Published 21 Nov 2016 in nlin.CD | (1611.07565v1)

Abstract: When quantifying the time spent in the transient of a complex dynamical system, the fundamental problem is that for a large class of systems the actual time for reaching an attractor is infinite. Common methods for dealing with this problem usually introduce three additional problems: non-invariance, physical interpretation, and discontinuities, calling for carefully designed methods for quantifying transients.
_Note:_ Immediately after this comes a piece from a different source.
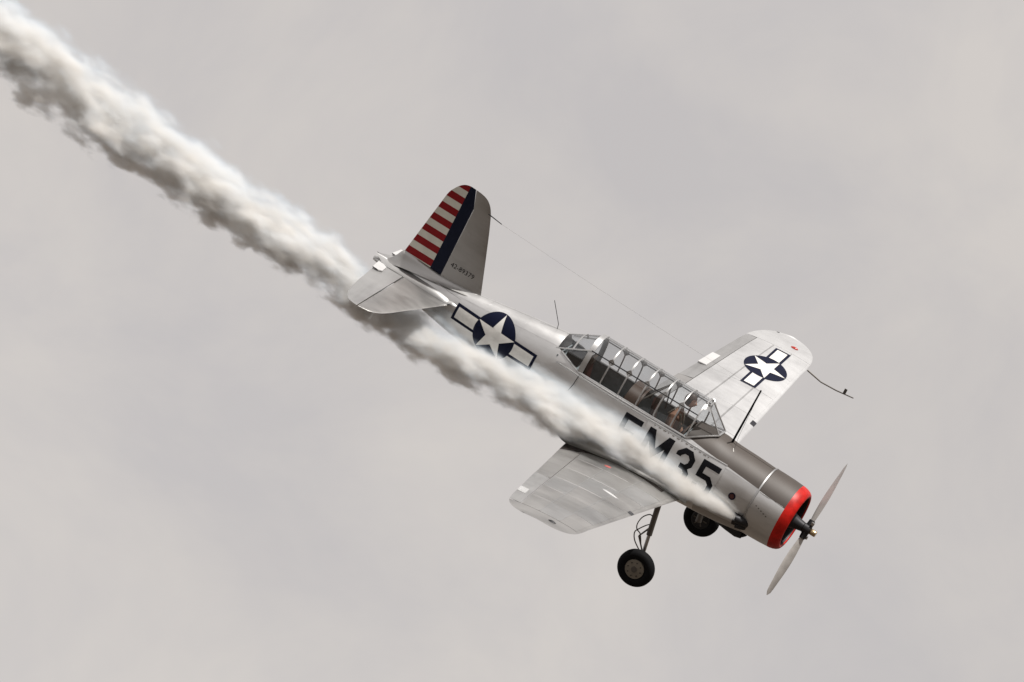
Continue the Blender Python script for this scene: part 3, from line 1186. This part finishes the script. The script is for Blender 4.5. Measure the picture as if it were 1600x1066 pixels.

In this article, we discuss how the aforementioned problems emerge and propose two novel metrics, Regularized Reaching Time ($T_{RR}$) and Area under Distance Curve (AUDIC), to solve them, capturing two complementary aspects of the transient dynamics. $T_{RR}$ quantifies the additional time (positive or negative) that a trajectory starting at a chosen initial condition needs to reach the attractor after a reference trajectory has already arrived there. A positive or negative value means that it arrives by this much earlier or later than the reference. Because $T_{RR}$ is an analysis of return times after shocks, it is a systematic approach to the concept of critical slowing down [1]; hence it is naturally an early-warning signal [2] for bifurcations when central statistics over distributions of initial conditions are used. AUDIC is the distance of the trajectory to the attractor integrated over time. Complementary to $T_{RR}$, it measures which trajectories are reluctant, i.e. stay away from the attractor for long, or eager to approach it right away. (... shortened for arxiv listing, full abstract in paper ...) New features in these models can be uncovered, including the surprising regularity of the Roessler system's basin of attraction even in the regime of a chaotic attractor. Additionally, we demonstrate the critical slowing down interpretation by presenting the metrics' sensitivity to prebifurcational change and thus how they act as early-warning signals.